Schosberg planning to retire but will remain a presence

Though he will retire from training horses at the end of the year, Richard Schosberg still plans to be a fixture on the backstretch of New York Racing Association tracks in his many behind-the-scenes roles helping horsemen and with Thoroughbred aftercare.
“I’m going to be on the backstretch. I’m not disappearing,” Schosberg, whose retirement from training at year’s end was first reported Thursday by Blood Horse, said Friday morning at his barn.
Schosberg, 60, has trained horses since the late 1980s, winning his first race at Belmont Park on Sept. 4, 1988 with Three Chopt Road. He is best known as the trainer of Affirmed Success, a three-time Grade 1 winner who won 10 stakes overall and earned $2.2 million, and Maria’s Mon, the 2-year-old champion of 1995.
Other top horses trained by Schosberg include Grade 1 winners As Indicated and Mossflower as well as graded winners Pentatonic and Giant Moon.
Entering Friday, Schosberg had won 870 races from 5,773 starters and his horses have earned nearly $38 million in purses. Among the more impactful owners in his career were Lloyd Bensen, who raced under Heatherwood Farm, Al Fried, Viven Malloy’s Edition Farm, and, more recently, Michael Sternklar, who founded Clear Stars Stable. The latter is part-owner of Bossmakinbossmoves, a New York-bred 3-year-old who won the Albany Stakes at Saratoga in August and who is entered in an allowance race Sunday at Aqueduct.
“The labor costs are very high and it’s just gotten to the point where I could use my time more efficiently,” Schosberg said. “I’ve had a great career.

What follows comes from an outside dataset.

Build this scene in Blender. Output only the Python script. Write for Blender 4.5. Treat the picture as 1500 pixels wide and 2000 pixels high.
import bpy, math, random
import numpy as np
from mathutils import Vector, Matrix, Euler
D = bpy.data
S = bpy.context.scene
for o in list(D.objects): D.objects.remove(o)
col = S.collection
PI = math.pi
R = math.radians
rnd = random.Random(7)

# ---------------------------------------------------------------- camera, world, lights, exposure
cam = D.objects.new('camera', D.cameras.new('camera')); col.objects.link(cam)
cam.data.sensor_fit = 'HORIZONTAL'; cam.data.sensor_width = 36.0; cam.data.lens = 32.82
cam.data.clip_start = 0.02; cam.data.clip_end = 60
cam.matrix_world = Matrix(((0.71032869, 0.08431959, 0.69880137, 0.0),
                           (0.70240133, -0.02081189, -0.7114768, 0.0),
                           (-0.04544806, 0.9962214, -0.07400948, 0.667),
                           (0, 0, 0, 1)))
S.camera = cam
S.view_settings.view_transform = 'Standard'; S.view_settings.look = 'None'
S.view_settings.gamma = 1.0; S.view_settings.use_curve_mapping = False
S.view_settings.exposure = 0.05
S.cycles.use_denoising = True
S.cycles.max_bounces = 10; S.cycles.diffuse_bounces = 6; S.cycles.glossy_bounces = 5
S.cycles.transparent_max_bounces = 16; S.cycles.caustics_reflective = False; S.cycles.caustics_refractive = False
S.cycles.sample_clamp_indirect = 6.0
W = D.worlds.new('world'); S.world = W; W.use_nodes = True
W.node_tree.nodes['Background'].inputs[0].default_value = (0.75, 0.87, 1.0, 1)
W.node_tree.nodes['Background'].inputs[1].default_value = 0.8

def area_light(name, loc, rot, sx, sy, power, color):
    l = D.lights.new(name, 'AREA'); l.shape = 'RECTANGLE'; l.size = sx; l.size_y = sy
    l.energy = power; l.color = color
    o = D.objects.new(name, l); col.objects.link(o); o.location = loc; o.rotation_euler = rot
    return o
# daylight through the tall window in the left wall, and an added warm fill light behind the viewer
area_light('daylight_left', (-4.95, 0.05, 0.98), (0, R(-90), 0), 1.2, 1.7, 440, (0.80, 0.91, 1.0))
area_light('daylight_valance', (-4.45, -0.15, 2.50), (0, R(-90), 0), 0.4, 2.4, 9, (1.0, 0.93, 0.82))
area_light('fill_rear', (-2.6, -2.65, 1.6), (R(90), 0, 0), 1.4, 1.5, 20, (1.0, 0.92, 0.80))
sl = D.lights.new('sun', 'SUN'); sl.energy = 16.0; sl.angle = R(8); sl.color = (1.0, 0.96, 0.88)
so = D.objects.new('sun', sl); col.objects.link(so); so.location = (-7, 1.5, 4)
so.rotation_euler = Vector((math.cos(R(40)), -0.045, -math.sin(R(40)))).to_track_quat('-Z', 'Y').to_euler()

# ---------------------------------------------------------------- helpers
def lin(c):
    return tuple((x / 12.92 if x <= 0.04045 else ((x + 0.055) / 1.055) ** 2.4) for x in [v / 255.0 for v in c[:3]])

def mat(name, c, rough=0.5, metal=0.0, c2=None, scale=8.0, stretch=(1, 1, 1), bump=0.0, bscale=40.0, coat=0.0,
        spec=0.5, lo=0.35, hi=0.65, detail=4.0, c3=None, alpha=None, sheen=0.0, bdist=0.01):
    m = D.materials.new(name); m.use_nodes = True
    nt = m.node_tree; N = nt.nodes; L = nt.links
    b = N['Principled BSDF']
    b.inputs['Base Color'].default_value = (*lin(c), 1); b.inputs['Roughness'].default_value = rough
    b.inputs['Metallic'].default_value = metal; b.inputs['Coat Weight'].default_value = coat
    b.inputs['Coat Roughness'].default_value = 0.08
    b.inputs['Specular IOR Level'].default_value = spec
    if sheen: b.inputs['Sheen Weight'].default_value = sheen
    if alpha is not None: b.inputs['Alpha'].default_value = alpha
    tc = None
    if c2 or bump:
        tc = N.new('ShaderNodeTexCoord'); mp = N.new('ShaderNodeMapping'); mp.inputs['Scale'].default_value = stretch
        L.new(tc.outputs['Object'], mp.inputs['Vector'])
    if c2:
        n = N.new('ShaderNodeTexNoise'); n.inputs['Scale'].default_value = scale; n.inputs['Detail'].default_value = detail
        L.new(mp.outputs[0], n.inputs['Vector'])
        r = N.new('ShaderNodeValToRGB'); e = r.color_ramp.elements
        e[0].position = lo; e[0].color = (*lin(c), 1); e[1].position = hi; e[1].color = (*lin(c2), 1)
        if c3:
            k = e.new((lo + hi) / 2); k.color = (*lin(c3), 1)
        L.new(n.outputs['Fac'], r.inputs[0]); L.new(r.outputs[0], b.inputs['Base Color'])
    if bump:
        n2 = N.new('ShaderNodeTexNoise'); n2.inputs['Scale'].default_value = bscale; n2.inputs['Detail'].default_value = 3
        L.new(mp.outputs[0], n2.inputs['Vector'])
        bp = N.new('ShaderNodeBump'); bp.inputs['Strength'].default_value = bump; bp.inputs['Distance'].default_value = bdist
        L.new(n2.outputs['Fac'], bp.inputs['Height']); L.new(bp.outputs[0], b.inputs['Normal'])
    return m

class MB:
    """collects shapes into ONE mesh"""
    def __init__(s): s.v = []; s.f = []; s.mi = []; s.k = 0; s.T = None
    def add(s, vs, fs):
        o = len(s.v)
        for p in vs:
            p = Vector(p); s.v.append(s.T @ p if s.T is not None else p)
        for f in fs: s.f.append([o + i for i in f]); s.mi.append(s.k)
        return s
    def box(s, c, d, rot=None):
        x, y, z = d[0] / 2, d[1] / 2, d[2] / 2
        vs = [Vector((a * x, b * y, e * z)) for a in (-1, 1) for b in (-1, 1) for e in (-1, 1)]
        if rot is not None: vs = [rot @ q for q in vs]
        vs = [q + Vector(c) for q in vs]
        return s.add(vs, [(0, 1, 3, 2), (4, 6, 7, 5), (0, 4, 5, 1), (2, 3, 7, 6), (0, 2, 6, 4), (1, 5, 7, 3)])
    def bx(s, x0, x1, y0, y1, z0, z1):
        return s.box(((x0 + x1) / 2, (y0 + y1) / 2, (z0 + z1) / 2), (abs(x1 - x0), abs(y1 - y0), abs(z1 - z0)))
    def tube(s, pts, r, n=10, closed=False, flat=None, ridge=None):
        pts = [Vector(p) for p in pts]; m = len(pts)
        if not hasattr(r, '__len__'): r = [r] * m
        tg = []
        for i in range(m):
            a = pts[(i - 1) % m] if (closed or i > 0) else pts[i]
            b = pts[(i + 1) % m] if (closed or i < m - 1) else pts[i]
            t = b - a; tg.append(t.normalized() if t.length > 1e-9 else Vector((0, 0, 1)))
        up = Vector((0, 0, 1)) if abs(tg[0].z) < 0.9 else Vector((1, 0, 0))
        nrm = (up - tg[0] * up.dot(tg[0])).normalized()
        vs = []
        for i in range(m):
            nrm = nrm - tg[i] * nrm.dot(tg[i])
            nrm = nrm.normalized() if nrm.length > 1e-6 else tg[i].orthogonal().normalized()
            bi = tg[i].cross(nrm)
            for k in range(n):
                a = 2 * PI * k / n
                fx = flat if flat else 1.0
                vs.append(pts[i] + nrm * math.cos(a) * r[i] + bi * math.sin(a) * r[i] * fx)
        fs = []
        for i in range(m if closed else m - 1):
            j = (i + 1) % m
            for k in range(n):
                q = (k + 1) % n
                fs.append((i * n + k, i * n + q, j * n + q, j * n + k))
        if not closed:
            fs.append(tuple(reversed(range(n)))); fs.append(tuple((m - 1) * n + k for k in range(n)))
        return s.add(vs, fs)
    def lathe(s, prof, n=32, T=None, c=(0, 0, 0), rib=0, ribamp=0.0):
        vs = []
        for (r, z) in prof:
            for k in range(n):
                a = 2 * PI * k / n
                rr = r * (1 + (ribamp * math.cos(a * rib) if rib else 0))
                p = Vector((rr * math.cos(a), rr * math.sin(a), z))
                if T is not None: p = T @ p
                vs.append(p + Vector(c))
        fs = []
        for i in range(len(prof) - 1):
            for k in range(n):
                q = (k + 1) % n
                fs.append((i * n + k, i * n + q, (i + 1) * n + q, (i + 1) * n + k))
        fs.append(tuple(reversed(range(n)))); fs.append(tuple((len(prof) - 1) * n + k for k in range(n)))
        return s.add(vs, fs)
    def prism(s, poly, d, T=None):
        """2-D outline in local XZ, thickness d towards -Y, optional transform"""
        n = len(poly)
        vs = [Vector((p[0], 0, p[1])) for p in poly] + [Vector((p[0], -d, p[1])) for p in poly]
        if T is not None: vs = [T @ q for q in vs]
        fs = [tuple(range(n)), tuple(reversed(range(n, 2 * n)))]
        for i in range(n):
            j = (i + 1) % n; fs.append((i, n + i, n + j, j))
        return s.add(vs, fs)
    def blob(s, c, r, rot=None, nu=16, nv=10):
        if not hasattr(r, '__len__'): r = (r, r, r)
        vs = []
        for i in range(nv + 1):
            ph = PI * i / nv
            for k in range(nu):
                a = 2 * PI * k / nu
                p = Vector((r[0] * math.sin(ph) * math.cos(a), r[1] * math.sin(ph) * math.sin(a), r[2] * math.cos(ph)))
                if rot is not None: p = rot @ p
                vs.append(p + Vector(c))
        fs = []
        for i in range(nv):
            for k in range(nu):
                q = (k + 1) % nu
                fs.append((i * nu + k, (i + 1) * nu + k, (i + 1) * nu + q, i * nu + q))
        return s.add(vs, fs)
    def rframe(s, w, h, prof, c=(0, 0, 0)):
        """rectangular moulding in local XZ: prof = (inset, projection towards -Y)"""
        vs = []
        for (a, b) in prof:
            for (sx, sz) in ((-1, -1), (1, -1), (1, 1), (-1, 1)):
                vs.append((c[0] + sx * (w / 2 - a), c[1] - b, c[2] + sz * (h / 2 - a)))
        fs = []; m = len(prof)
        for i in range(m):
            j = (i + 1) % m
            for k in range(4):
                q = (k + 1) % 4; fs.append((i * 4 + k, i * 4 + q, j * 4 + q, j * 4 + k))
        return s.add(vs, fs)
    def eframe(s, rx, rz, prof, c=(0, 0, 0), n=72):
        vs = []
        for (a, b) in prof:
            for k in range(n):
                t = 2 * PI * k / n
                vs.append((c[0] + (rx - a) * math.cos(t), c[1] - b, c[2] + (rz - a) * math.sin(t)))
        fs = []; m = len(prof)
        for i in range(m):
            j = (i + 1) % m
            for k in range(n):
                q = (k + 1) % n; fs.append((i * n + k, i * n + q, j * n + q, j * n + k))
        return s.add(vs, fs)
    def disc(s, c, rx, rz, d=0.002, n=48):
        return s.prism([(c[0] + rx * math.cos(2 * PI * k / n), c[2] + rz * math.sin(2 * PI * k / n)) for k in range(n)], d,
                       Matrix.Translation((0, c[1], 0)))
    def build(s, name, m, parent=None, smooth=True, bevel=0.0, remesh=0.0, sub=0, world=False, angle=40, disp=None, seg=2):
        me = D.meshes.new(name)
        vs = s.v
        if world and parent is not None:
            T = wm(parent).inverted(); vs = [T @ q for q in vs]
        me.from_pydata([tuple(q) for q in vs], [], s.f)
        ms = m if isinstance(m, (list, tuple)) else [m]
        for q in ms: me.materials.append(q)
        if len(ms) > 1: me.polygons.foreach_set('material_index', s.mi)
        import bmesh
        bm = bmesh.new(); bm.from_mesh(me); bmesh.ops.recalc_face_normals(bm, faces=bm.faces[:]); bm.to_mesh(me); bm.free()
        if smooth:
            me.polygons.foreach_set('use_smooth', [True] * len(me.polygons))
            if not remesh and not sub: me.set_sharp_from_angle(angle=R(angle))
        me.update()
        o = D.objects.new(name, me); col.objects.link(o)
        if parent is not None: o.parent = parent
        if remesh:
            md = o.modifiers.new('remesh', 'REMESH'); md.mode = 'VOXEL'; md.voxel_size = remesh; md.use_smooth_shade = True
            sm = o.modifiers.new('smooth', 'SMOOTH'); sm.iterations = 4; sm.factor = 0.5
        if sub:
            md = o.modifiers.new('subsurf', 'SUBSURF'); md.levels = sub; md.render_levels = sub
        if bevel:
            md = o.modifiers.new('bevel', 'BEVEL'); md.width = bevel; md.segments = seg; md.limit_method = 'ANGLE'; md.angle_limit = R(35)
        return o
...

I’ve had a limited number of horses but I’ve had a lot of really good horses and a lot of tremendous owners and support along the way.”
Schosberg said his stable is down to about 15 horses and he plans to be very much involved in transitioning those horses to other trainers at year’s end.
Schosberg said several factors led to him determining this was the time to stop training, including the difficulties of making money in the game, his responsibilities with the ever-expanding Thoroughbred aftercare programs, and his responsibilities with a family commercial real estate business.
“The time involved with running a racing stable here in New York, it got so consuming and there are other responsibilities in other parts of my life that required my attention,” said Schosberg, who sits on the board of Marx Realty, a Manhattan-based commercial real estate company that was started by his grandfather.
Schosberg also is vice president of the New York Thoroughbred Horsemen’s Association and president of Take 2 Second Career Thoroughbred Program and Take the Lead, aftercare programs that help transition, retrain, and rehome retired Thoroughbreds for a second career.
“I’m really intertwined with aftercare at pretty much every level and I want to remain as such and that does take up a lot of time also,” Schosberg said.
Schosberg has also been part of FOX’s America's Day at the Races programs, which broadcasts NYRA’s races on a daily basis, and hopes to become more involved in that aspect of the sport.